Residencies, Exhibitions & Artist Support: This Week’s Open Calls
- Art Dealer Street
- 7 days ago
- 3 min read
This week’s opportunities invite artists to expand their practice across global exhibition platforms, studio-based residencies, large-scale installation proposals, and funded fellowships. Whether you’re interested in environmental themes, dedicated studio time, experimental installation work, or direct financial support—there is something here that encourages growth and bold expression.
From South Korea to Toronto, Miami to Virginia, these programs support artists at different stages and in various mediums.
Read through and find the opportunity that aligns with your vision, scale, and current direction.
1. International Exhibition “Breath 2026” – CICA Museum Location: Gimpo, South Korea
Application Deadline: November 14, 2025
The CICA Museum invites artists worldwide to take part in Breath 2026, an exhibition focused on how we live, adapt, and coexist within changing social and environmental conditions.

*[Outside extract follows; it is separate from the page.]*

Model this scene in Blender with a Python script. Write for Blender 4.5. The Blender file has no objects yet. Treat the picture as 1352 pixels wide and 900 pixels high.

The theme responds to issues like air pollution, public health, climate change, political disruption, and the invisible fragility of daily life. Artists working in painting, photography, sculpture, installation, video, interactive, environmental, and activist art are welcomed.
Photography and digital art may be printed and framed directly by the museum, while artists presenting physical works handle shipping themselves. The museum encourages clarity on scale — with suggested limits to ensure smooth installation, though artists working outside these dimensions may still inquire. Selected artists pay a $75 exhibition support fee per work, which covers handling and maintenance.

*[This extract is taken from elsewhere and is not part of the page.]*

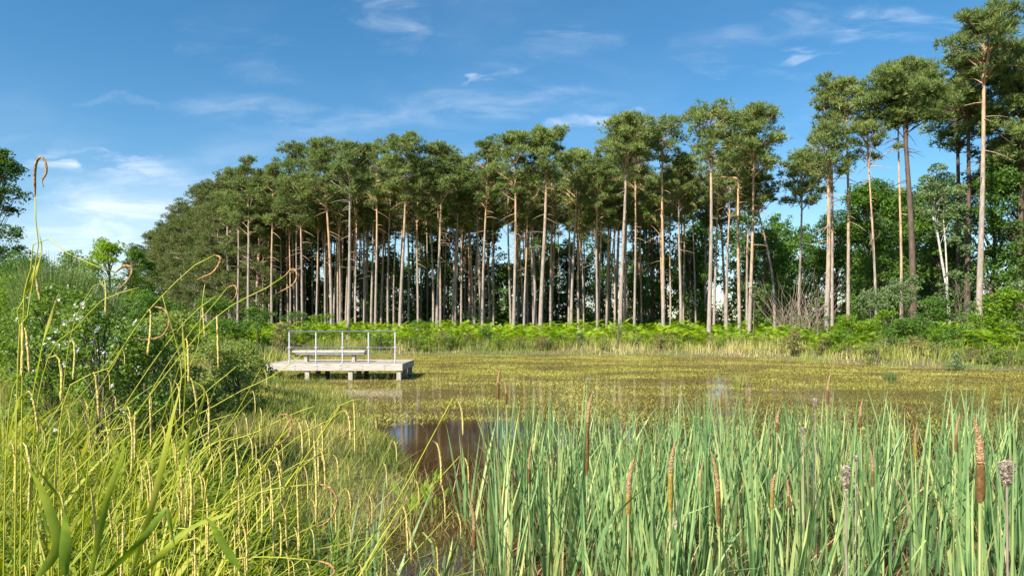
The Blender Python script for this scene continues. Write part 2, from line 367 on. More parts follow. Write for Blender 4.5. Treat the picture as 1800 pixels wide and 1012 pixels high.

This is a strong opportunity for artists whose work sits at the intersection of personal expression and social ecology — and who want their voice situated in a global dialogue within a contemporary museum context.
2. Gardiner Museum Artist Residency
Location: Toronto, Canada
Application Deadline: November 14, 2025
This 12-week residency supports mid-career artists with a strong interest in ceramics who wish to expand their practice in a museum environment. The Gardiner provides a bright, public-facing studio space equipped with wheels, tables, and kiln access, along with opportunities to engage with visitors. The resident receives a $15,000 stipend to cover living, travel, and research expenses, plus an additional $5,000 toward materials and production. Applicants are asked to submit a single PDF including a CV, a one-page letter of intent, a project proposal outlining what they hope to develop during the residency, and a portfolio of recent works. This residency is best suited for artists with at least eight years of professional practice who will benefit from focused studio time and institutional support.
3. Visual Arts Fellowships – Virginia Museum of Fine Arts (2026)
Location: Virginia, USA
Application Deadline: November 7, 2025
The VMFA Fellowships offer unrestricted financial support for artists living in Virginia, ranging from $4,000 to $8,000 depending on category. These awards are open to professional artists, collaborative teams, and students who will be enrolled full-time during the fellowship period. Funds may be used toward materials, living expenses, research, travel, or studio needs. Applicants must demonstrate artistic commitment through a portfolio, artist statement, and supporting documents verifying Virginia residency. The fellowship is aimed at strengthening studio practice by providing artists with the flexibility to work independently and deepen their creative development.
4. Main Gallery Open Call – Locust Projects
Location: Miami, USA
Application Deadline: November 16, 2025
Locust Projects invites artists to propose new installation-based projects specifically designed for its 2,500 sq ft Main Gallery. The focus is on bold ideas: works that push scale, material, concept, and imagination. This is not a call for existing work or traveling exhibitions — it is an invitation to create something ambitious that requires institutional collaboration to realize.
Selected artists receive curatorial support, a production budget of $10,000, an artist fee of $5,000, travel and accommodation support (if non-local), and dedicated technical assistance. Projects must demonstrate both feasibility and conceptual strength, as well as a clear sense of how the work expands the artist’s ongoing practice.
This opportunity is ideal for artists ready to take a leap — to build something larger, more experimental, and more publicly engaged than their studio alone can support.
Opportunities like these can offer meaningful time, support, and visibility when you need it most. Take your time reviewing the details, trust your voice, and apply to the programs that truly align with your practice. More openings are coming soon — we’ll continue to highlight what matters.